Dá, assim, para prognosticar um acirramento das relações com a Rússia – comandado, ironicamente, pelo presidente que a oposição democrata acusava de ser leniente ou até subserviente a Putin.
DESTRUIÇÃO GARANTIDA
Trump deu uma amostra dos novos tempos ao responder às provocações de Medvedev mandando “dois submarinos nucleares se colocarem nas regiões apropriadas, só para o caso que estas afirmações tolas e incendiárias sejam mais do que isso”.
Medvedev merece ser mais ignorado do que qualquer outra coisa, mesmo que seu papel de poodle que rosna seja combinado com o chefe. Mesmo quando diz barbaridades, como ao afirmar que “havia países” dispostos a fornecer ogivas nucleares ao Irã, em resposta ao bombardeio cirúrgico americano de instalações voltadas para produzir a bomba atômica.

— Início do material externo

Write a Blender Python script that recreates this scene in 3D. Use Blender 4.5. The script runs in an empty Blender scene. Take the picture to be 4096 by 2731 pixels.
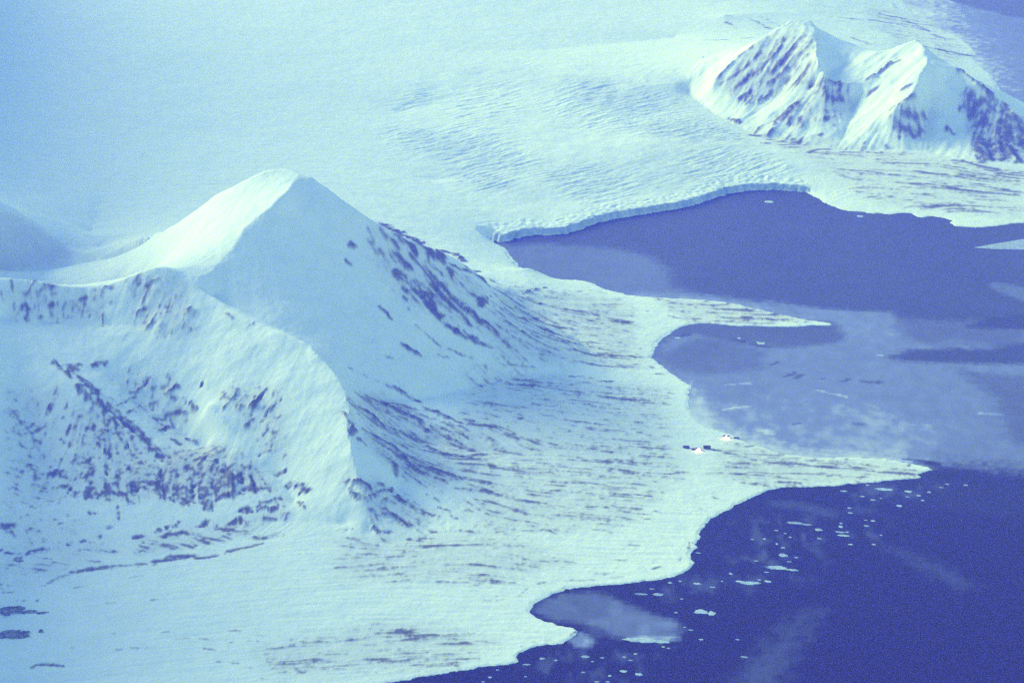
import bpy, math, random
import numpy as np
from mathutils import Vector, Matrix

S = bpy.context.scene
R = math.radians
random.seed(4)

# ------------------------------------------------------------------ camera
CAM_H, PITCH, HFOV = 3000.0, R(20.0), R(30.0)
cd = bpy.data.cameras.new('camera')
cam = bpy.data.objects.new('camera', cd)
S.collection.objects.link(cam)
cam.location = (0, 0, CAM_H)
cam.rotation_euler = (math.pi / 2 - PITCH, 0, 0)
cd.sensor_width = 36
cd.lens = 18 / math.tan(HFOV / 2)
cd.clip_start = 10
cd.clip_end = 200000
S.camera = cam

# ------------------------------------------------------------------ sky and sun
SUN_AZ = (-1.0, 0.70)          # compass direction the light comes from (x, y)
SUN_EL = R(24)
W = bpy.data.worlds.new('World')
S.world = W
W.use_nodes = True
nt = W.node_tree
nt.nodes.clear()
out = nt.nodes.new('ShaderNodeOutputWorld')
bg = nt.nodes.new('ShaderNodeBackground')
sky = nt.nodes.new('ShaderNodeTexSky')
sky.sky_type = 'NISHITA'
sky.sun_disc = False
sky.sun_elevation = SUN_EL
sky.sun_rotation = math.atan2(SUN_AZ[0], SUN_AZ[1])
sky.altitude = 0
sky.air_density = 1.0
sky.dust_density = 0.2
sky.ozone_density = 3.0
tint = nt.nodes.new('ShaderNodeMix')
tint.data_type = 'RGBA'
tint.blend_type = 'MULTIPLY'
tint.inputs[0].default_value = 1.0
tint.inputs[7].default_value = (0.88, 1.10, 0.98, 1)      # dusk cast of the whole photograph
nt.links.new(sky.outputs[0], tint.inputs[6])
nt.links.new(tint.outputs[2], bg.inputs[0])
bg.inputs[1].default_value = 0.0945
nt.links.new(bg.outputs[0], out.inputs[0])

sd = bpy.data.lights.new('sun', 'SUN')
sun = bpy.data.objects.new('sun', sd)
S.collection.objects.link(sun)
sd.energy = 1.60
sd.angle = R(16)
sd.color = (0.88, 1.0, 0.62)
dv = Vector((SUN_AZ[0], SUN_AZ[1], 0)).normalized() * math.cos(SUN_EL) + Vector((0, 0, math.sin(SUN_EL)))
sun.rotation_euler = dv.to_track_quat('Z', 'Y').to_euler()

S.view_settings.view_transform = 'Standard'
S.view_settings.look = 'None'
S.view_settings.gamma = 1
S.view_settings.use_curve_mapping = False
S.view_settings.exposure = 1.5
S.render.engine = 'CYCLES'
S.cycles.max_bounces = 5
S.cycles.diffuse_bounces = 2
S.cycles.volume_bounces = 1
S.cycles.use_denoising = False

# ------------------------------------------------------------------ geometry of the view
T15 = math.tan(HFOV / 2)
CP, SP = math.cos(PITCH), math.sin(PITCH)


def rays(P):
    """photo coordinates (4096 x 2731) -> azimuth and slope (drop per metre of ground distance)"""
    P = np.asarray(P, float)
    u = (P[:, 0] - 2048) / 2048 * T15
    v = (1365.5 - P[:, 1]) / 2048 * T15
    x, y, z = u, CP + v * SP, -SP + v * CP
    h = np.hypot(x, y)
    return np.arctan2(x, y), -z / h


def at(P):
    """rows (X, Y, height) -> world x, y, height"""
    P = np.asarray(P, float)
    az, s = rays(P)
    r = (CAM_H - P[:, 2]) / s
    return np.stack([r * np.sin(az), r * np.cos(az), P[:, 2]], 1)


def flat(P, z=0.0):
    P = np.asarray(P, float)
    return at(np.column_stack([P[:, 0], P[:, 1], np.full(len(P), z)]))[:, :2]


# ------------------------------------------------------------------ coastline
GLACIER_FRONT = [(1962, 955), (2000, 968), (2040, 960), (2081, 949), (2140, 938), (2200, 940), (2260, 936), (2300, 922), (2331, 914),
                 (2390, 890), (2480, 872), (2540, 862), (2600, 852), (2727, 833), (2823, 805), (2918, 773), (3014, 761), (3109, 760),
                 (3192, 766), (3223, 770)]
COAST = [(700, 4600), (1100, 3000), (1330, 2800), (1550, 2731), (1672, 2708), (1800, 2690), (1850, 2680), (1900, 2672), (1960, 2664), (2007, 2662),
         (2040, 2654), (2084, 2646), (2067, 2626), (2082, 2610), (2108, 2598), (2145, 2586), (2186, 2580), (2240, 2577), (2270, 2561), (2317, 2524),
         (2290, 2510), (2245, 2502), (2180, 2484), (2150, 2472), (2132, 2459), (2123, 2443), (2128, 2428), (2150, 2408), (2180, 2390), (2215, 2373),
         (2257, 2362), (2300, 2352), (2346, 2348), (2420, 2342), (2495, 2336), (2570, 2326), (2644, 2318), (2700, 2304), (2733, 2294),
         (2765, 2270), (2778, 2250), (2764, 2236), (2757, 2223), (2772, 2206), (2789, 2190), (2787, 2175), (2799, 2133), (2812, 2108), (2834, 2086),
         (2870, 2060), (2912, 2038), (2955, 2016), (3001, 1993), (3045, 1972), (3090, 1958), (3120, 1950), (3150, 1946), (3220, 1949),
         (3300, 1946), (3391, 1937), (3450, 1933), (3524, 1926), (3603, 1918), (3660, 1915), (3690, 1908), (3660, 1898), (3700, 1888),
         (3730, 1880), (3715, 1868), (3660, 1856), (3618, 1848), (3560, 1838), (3490, 1832), (3380, 1830), (3236, 1828), (3160, 1818), (3100, 1805), (3040, 1786),
         (2985, 1768), (2930, 1740), (2880, 1724), (2842, 1714), (2808, 1696), (2784, 1676), (2762, 1645), (2753, 1612), (2758, 1575),
         (2765, 1545), (2750, 1533), (2734, 1523), (2710, 1507), (2683, 1491), (2660, 1472), (2638, 1453), (2618, 1442), (2610, 1428),
         (2616, 1402), (2632, 1377), (2650, 1356), (2670, 1339), (2695, 1321), (2727, 1307), (2757, 1298), (2791, 1294), (2830, 1294), (2873, 1297),
         (2940, 1303), (3007, 1304), (3100, 1306), (3185, 1307), (3250, 1301), (3312, 1303), (3340, 1296), (3300, 1288), (3240, 1281), (3180, 1270),
         (3120, 1256), (3050, 1240), (2970, 1222), (2900, 1208), (2820, 1200), (2750, 1195), (2670, 1193), (2600, 1188), (2550, 1184),
         (2510, 1179), (2460, 1166), (2420, 1155), (2390, 1142), (2361, 1131), (2330, 1122), (2301, 1119), (2255, 1119), (2212, 1119),
         (2170, 1109), (2129, 1095), (2100, 1080), (2081, 1065), (2066, 1050), (2051, 1034), (2036, 1012), (2021, 995), (2000, 982), (1980, 970)
         ] + GLACIER_FRONT + [
         (3274, 795), (3300, 812), (3331, 827), (3365, 838), (3401, 846), (3440, 846), (3490, 855), (3520, 853), (3554, 859), (3600, 852),
         (3649, 855), (3672, 868), (3694, 873), (3720, 864), (3745, 868), (3775, 872), (3808, 884), (3802, 893), (3821, 904), (3870, 909),
         (3936, 909), (3985, 905), (4031, 897), (4096, 893), (4300, 880), (4700, 866), (5200, 860), (5600, 1400), (5600, 4600)]
FAR_SEA = [(3545, -150), (3580, -40), (3612, 0), (3650, 48), (3690, 80), (3725, 96), (3760, 120), (3800, 132), (3850, 160), (3880, 186), (3905, 215), (3893, 232), (3925, 268), (3965, 300), (4020, 390), (4080, 450), (4200, 480), (4800, 480), (4800, -150)]
coast_w = flat(COAST)
far_w = flat(FAR_SEA)
n_gl0 = COAST.index((1962, 955))
gl_idx = set(range(n_gl0, n_gl0 + len(GLACIER_FRONT) - 1))

# ------------------------------------------------------------------ coarse height field: ridges, gullies and feet held, the rest relaxed between
DA = 0.0015
A0, A1, L0, L1 = -0.66, 0.48, math.log(4000), math.log(22000)
NA, NL = int((A1 - A0) / DA) + 1, int((L1 - L0) / DA) + 1
val = np.zeros((NL, NA), np.float32)
wgt = np.zeros((NL, NA), np.float32)


def hold(W3):
    """fix heights along a world polyline"""
    W3 = np.asarray(W3, float)
    for a, b in zip(W3[:-1], W3[1:]):
        n = int(np.hypot(*(b - a)[:2]) / 4) + 2
        t = np.linspace(0, 1, n)[:, None]
        p = a + (b - a) * t
        i = np.rint((np.log(np.hypot(p[:, 0], p[:, 1])) - L0) / DA).astype(int)
        j = np.rint((np.arctan2(p[:, 0], p[:, 1]) - A0) / DA).astype(int)
        ok = (i >= 0) & (i < NL) & (j >= 0) & (j < NA)
        np.add.at(val, (i[ok], j[ok]), p[ok, 2])
        np.add.at(wgt, (i[ok], j[ok]), 1)


def inside(px, py, poly):
    c = np.zeros(px.shape, bool)
    x0, y0 = poly[-1]
    for x1, y1 in poly:
        if y1 != y0:
            hit = ((y1 > py) != (y0 > py))
            c ^= hit & (px < (x0 - x1) * (py - y1) / (y0 - y1) + x1)
        x0, y0 = x1, y1
    return c


# main massif
CREST = at([(620, 1062, 585), (595, 1071, 575), (536, 1098, 550), (470, 1125, 525), (411, 1148, 505), (286, 1146, 510), (208, 1137, 520), (143, 1122, 535), (60, 1115, 545), (0, 1113, 550), (-150, 1105, 560)])
hold(np.column_stack([CREST[:, 0] - 130, CREST[:, 1] + 520, [330, 300, 265, 240, 225, 220, 220, 225, 230, 235, 250]]))
hold(at([(1196, 689, 820), (1149, 768, 785), (1089, 824, 742), (1006, 887, 688), (976, 917, 668), (935, 988, 620), (887, 1024, 592), (857, 1071, 566), (821, 1089, 557), (792, 1096, 555)]))
hold(at([(1196, 689, 820), (1155, 677, 825), (1060, 681, 818), (1012, 708, 788), (952, 738, 748), (863, 780, 688), (792, 845, 596), (708, 893, 495), (607, 934, 375), (500, 965, 270), (400, 990, 205)]))
hold(at([(792, 1096, 555), (738, 1089, 560), (679, 1068, 580), (631, 1062, 585), (595, 1071, 575), (536, 1098, 550), (470, 1125, 525), (411, 1148, 505), (286, 1146, 510), (208, 1137, 520), (143, 1122, 535), (60, 1115, 545), (0, 1113, 550), (-150, 1105, 560), (-400, 1080, 640), (-700, 1000, 800)]))
hold(at([(-100, 1100, 195), (0, 1100, 192), (120, 1088, 188), (240, 1072, 186), (350, 1050, 190), (500, 1030, 215), (620, 1018, 270), (720, 1010, 350)]))
hold(at([(792, 1096, 555), (798, 1155, 515), (851, 1188, 492), (917, 1235, 467), (976, 1262, 455), (1060, 1304, 437), (1131, 1333, 427), (1238, 1373, 407), (1265, 1410, 392), (1298, 1443, 372), (1357, 1520, 332), (1385, 1575, 306), (1396, 1615, 285), (1390, 1717, 242), (1400, 1780, 212), (1425, 1880, 160), (1450, 1980, 112), (1462, 2050, 75), (1485, 2130, 32)]))
R5 = at([(1196, 689, 820), (1240, 702, 812), (1290, 740, 780), (1360, 790, 735), (1430, 840, 685), (1500, 890, 634), (1560, 920, 594), (1640, 960, 540), (1720, 990, 500), (1800, 1015, 440), (1860, 1050, 380), (1920, 1100, 300), (1950, 1130, 245), (1990, 1180, 170), (2060, 1238, 100), (2150, 1285, 58), (2300, 1330, 38)])
hold(R5)
hold(np.column_stack([R5[1:13, 0] + 330, R5[1:13, 1] + 900, np.linspace(170, 45, 12)]))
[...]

Ou, como fez na semana passada, ao invocar “a legendária Mão Morta” – o sistema que continuaria ativando mísseis nucleares mesmo se todos os comandos russos tivessem sido mortos em ataques nucleares ou não tivessem mais a capacidade de ordenar o lançamento de foguetes.
Desde os tempos da Guerra Fria, Estados Unidos e a finada União Soviética recorrem ao sistema chamado de destruição mutuamente garantida. Ou seja, o acionamento dos mísseis nucleares que exterminaria o inimigo mesmo que você, junto com o resto do mundo, não existisse mais. Outros vetores que sobreviveriam ao fim do mundo seriam os submarinos escondidos nos recantos mais secretos dos oceanos e dotados de sistemas que os tornam indetectáveis.
BATMAN E ROBIN
A maioria das pessoas não quer nem ouvir falar nessas hipóteses e prefere achar que mesmo os líderes mais extremados não arriscariam a destruição garantida de seus próprios países caso considerem a insanidade de desencadear uma guerra nuclear.
Falar com naturalidade sobre isso tornou-se um padrão constante na Rússia pós-invasão da Ucrânia, tanto por parte de políticos quanto de personalidades da televisão. Medvedev ganha destaque por causa das posições que já ocupou – e pela falta deliberada de filtros.
Numa comunicação interna vazada de autoridades americanas, ele e Putin eram chamados de Batman e Robin, mas a brincadeira perdeu a graça com as barbaridades cada vez mais sem noção do Robin do mal. Ele já disse que “os cavaleiros do Apocalipse estão a caminho” e especulou, sobre um futuro acordo de compra de gás pela Ucrânia: “Quem pode dizer que a Ucrânia ainda vai existir daqui a dois anos?”.
“É um homenzinho com grandes inseguranças que, para se reafirmar, expele veneno contra a Ucrânia e ameaça o mundo”, já disse Mikhail Podoliak, próximo a Volodimir Zelenski – numa referência não à altura física de Medvedev, de 1,62 metro, mas a sua estatura moral.
Desse ponto de vista, Medvedev deve ter se sentido por cima quando Trump deslocou submarinos nucleares por causa de suas postagens. O poodle foi tratado com respeito, quando não merece mais do que desprezo.